▶ Description of the task
Repeat, exactly and alone, every line from the line that contains "Continue the Blender" to the end of the entries.

-- START --

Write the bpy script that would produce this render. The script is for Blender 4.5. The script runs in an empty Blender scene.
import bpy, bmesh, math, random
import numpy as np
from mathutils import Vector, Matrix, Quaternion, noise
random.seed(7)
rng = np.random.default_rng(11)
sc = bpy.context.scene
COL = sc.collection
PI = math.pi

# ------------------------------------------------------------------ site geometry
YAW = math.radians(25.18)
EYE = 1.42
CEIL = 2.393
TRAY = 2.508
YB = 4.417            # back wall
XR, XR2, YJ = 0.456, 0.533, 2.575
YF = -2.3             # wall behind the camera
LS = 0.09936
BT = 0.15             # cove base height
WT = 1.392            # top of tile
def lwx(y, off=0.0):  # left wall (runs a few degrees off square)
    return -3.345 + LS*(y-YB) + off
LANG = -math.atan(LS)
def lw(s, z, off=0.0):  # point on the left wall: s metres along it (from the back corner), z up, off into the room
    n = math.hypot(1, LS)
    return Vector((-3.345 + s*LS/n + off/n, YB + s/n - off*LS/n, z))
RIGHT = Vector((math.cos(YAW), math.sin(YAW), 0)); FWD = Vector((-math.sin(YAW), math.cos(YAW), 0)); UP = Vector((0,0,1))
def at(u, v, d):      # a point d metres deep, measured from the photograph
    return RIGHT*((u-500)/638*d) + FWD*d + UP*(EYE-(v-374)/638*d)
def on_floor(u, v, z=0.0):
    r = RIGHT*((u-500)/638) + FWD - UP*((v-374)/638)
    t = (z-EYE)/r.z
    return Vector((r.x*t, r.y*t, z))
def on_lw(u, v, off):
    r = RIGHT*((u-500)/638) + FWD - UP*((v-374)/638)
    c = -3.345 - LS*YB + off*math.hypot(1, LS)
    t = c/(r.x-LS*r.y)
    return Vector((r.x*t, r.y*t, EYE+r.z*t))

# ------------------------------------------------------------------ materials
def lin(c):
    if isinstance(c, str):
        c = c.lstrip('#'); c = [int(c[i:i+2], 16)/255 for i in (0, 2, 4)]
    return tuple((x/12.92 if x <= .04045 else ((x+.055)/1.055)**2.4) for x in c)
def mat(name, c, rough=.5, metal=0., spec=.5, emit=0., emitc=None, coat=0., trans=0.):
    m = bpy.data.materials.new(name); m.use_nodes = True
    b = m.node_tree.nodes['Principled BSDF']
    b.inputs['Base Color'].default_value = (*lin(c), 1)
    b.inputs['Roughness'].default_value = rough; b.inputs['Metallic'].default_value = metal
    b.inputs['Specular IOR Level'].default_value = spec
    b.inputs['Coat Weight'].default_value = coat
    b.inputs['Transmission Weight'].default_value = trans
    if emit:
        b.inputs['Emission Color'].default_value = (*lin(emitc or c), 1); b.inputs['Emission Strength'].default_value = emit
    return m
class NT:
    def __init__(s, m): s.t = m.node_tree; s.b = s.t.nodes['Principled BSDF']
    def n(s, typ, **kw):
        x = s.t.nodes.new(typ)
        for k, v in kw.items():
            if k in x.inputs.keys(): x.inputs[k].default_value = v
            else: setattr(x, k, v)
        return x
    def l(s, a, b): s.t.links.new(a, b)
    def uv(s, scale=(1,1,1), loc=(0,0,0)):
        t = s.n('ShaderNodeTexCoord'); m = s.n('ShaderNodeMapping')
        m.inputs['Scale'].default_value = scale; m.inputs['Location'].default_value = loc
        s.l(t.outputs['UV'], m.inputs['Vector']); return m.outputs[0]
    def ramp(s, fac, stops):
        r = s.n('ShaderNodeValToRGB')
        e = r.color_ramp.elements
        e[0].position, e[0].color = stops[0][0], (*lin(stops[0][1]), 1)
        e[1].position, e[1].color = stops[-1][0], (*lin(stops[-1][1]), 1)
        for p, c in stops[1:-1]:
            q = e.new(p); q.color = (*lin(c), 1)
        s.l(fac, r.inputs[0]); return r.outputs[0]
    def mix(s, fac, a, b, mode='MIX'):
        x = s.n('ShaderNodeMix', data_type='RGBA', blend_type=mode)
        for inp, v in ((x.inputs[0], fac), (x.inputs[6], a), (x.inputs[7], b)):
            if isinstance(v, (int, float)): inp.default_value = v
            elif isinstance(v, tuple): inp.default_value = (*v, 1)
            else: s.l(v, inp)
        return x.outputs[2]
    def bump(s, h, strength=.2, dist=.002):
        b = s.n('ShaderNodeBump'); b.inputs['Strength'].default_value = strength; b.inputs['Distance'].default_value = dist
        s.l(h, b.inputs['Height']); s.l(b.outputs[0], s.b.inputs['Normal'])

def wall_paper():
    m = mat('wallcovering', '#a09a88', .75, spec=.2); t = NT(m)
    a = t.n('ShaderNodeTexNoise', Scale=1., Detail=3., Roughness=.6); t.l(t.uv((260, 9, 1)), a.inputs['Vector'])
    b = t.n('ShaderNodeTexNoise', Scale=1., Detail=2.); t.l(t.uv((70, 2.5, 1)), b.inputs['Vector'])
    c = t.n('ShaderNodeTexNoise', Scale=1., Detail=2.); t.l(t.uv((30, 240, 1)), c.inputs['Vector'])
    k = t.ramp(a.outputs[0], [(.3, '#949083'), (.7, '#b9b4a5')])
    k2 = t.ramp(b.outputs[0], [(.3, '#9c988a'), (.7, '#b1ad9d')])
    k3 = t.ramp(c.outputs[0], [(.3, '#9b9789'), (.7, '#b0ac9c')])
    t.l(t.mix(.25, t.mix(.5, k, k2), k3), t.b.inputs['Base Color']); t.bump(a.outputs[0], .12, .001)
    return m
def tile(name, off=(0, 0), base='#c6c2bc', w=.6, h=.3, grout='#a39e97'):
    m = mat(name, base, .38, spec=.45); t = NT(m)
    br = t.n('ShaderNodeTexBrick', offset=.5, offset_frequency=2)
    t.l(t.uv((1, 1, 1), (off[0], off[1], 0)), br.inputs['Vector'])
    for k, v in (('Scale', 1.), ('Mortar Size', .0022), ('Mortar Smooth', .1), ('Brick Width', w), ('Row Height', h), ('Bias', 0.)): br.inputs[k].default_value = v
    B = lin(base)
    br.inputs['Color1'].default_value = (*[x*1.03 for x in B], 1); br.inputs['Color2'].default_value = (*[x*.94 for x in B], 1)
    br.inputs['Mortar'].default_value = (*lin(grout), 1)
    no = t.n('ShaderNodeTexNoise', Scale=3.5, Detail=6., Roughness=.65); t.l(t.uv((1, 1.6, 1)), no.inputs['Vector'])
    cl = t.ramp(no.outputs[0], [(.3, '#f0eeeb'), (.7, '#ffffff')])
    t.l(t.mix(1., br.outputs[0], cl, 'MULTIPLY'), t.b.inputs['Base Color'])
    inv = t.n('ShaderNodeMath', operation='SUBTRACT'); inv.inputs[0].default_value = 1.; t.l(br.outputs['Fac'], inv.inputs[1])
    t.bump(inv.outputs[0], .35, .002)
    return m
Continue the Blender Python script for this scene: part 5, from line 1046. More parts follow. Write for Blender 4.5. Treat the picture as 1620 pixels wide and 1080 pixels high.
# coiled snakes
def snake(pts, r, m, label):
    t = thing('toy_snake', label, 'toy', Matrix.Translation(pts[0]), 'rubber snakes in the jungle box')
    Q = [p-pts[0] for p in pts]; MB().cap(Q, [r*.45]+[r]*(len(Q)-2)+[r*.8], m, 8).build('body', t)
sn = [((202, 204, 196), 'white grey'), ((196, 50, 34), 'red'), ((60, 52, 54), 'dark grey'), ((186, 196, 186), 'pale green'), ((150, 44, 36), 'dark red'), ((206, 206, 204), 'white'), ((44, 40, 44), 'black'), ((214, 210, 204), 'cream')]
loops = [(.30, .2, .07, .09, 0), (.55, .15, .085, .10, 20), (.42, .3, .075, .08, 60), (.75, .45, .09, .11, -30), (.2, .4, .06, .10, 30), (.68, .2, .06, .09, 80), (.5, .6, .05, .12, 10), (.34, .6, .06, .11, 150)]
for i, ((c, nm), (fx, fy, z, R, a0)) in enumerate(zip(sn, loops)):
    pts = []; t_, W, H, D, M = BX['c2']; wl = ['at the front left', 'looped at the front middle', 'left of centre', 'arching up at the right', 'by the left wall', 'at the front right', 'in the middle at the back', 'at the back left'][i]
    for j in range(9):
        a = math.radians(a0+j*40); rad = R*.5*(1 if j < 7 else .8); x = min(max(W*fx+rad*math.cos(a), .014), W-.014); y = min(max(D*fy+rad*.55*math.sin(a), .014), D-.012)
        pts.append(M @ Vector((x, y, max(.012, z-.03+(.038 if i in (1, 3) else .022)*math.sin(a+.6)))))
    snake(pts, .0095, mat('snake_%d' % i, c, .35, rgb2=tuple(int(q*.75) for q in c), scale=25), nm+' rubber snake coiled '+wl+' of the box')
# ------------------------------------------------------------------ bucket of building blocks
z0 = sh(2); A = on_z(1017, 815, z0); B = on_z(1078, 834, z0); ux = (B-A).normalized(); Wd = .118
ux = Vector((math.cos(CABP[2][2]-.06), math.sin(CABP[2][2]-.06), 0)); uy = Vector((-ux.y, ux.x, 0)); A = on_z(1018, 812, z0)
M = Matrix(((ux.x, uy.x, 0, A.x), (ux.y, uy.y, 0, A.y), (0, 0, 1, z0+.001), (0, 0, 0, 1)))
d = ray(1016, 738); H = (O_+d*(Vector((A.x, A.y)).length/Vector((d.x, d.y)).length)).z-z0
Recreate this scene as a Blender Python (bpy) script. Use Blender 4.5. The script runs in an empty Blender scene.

-- END --

▶ Reply to the exercise
Continue the Blender Python script for this scene: part 5, from line 1046. More parts follow. Write for Blender 4.5. Treat the picture as 1620 pixels wide and 1080 pixels high.
# coiled snakes
def snake(pts, r, m, label):
    t = thing('toy_snake', label, 'toy', Matrix.Translation(pts[0]), 'rubber snakes in the jungle box')
    Q = [p-pts[0] for p in pts]; MB().cap(Q, [r*.45]+[r]*(len(Q)-2)+[r*.8], m, 8).build('body', t)
sn = [((202, 204, 196), 'white grey'), ((196, 50, 34), 'red'), ((60, 52, 54), 'dark grey'), ((186, 196, 186), 'pale green'), ((150, 44, 36), 'dark red'), ((206, 206, 204), 'white'), ((44, 40, 44), 'black'), ((214, 210, 204), 'cream')]
loops = [(.30, .2, .07, .09, 0), (.55, .15, .085, .10, 20), (.42, .3, .075, .08, 60), (.75, .45, .09, .11, -30), (.2, .4, .06, .10, 30), (.68, .2, .06, .09, 80), (.5, .6, .05, .12, 10), (.34, .6, .06, .11, 150)]
for i, ((c, nm), (fx, fy, z, R, a0)) in enumerate(zip(sn, loops)):
    pts = []; t_, W, H, D, M = BX['c2']; wl = ['at the front left', 'looped at the front middle', 'left of centre', 'arching up at the right', 'by the left wall', 'at the front right', 'in the middle at the back', 'at the back left'][i]
    for j in range(9):
        a = math.radians(a0+j*40); rad = R*.5*(1 if j < 7 else .8); x = min(max(W*fx+rad*math.cos(a), .014), W-.014); y = min(max(D*fy+rad*.55*math.sin(a), .014), D-.012)
        pts.append(M @ Vector((x, y, max(.012, z-.03+(.038 if i in (1, 3) else .022)*math.sin(a+.6)))))
    snake(pts, .0095, mat('snake_%d' % i, c, .35, rgb2=tuple(int(q*.75) for q in c), scale=25), nm+' rubber snake coiled '+wl+' of the box')
# ------------------------------------------------------------------ bucket of building blocks
z0 = sh(2); A = on_z(1017, 815, z0); B = on_z(1078, 834, z0); ux = (B-A).normalized(); Wd = .118
ux = Vector((math.cos(CABP[2][2]-.06), math.sin(CABP[2][2]-.06), 0)); uy = Vector((-ux.y, ux.x, 0)); A = on_z(1018, 812, z0)
M = Matrix(((ux.x, uy.x, 0, A.x), (ux.y, uy.y, 0, A.y), (0, 0, 1, z0+.001), (0, 0, 0, 1)))
d = ray(1016, 738); H = (O_+d*(Vector((A.x, A.y)).length/Vector((d.x, d.y)).length)).z-z0
Recreate this scene as a Blender Python (bpy) script. Use Blender 4.5. The script runs in an empty Blender scene.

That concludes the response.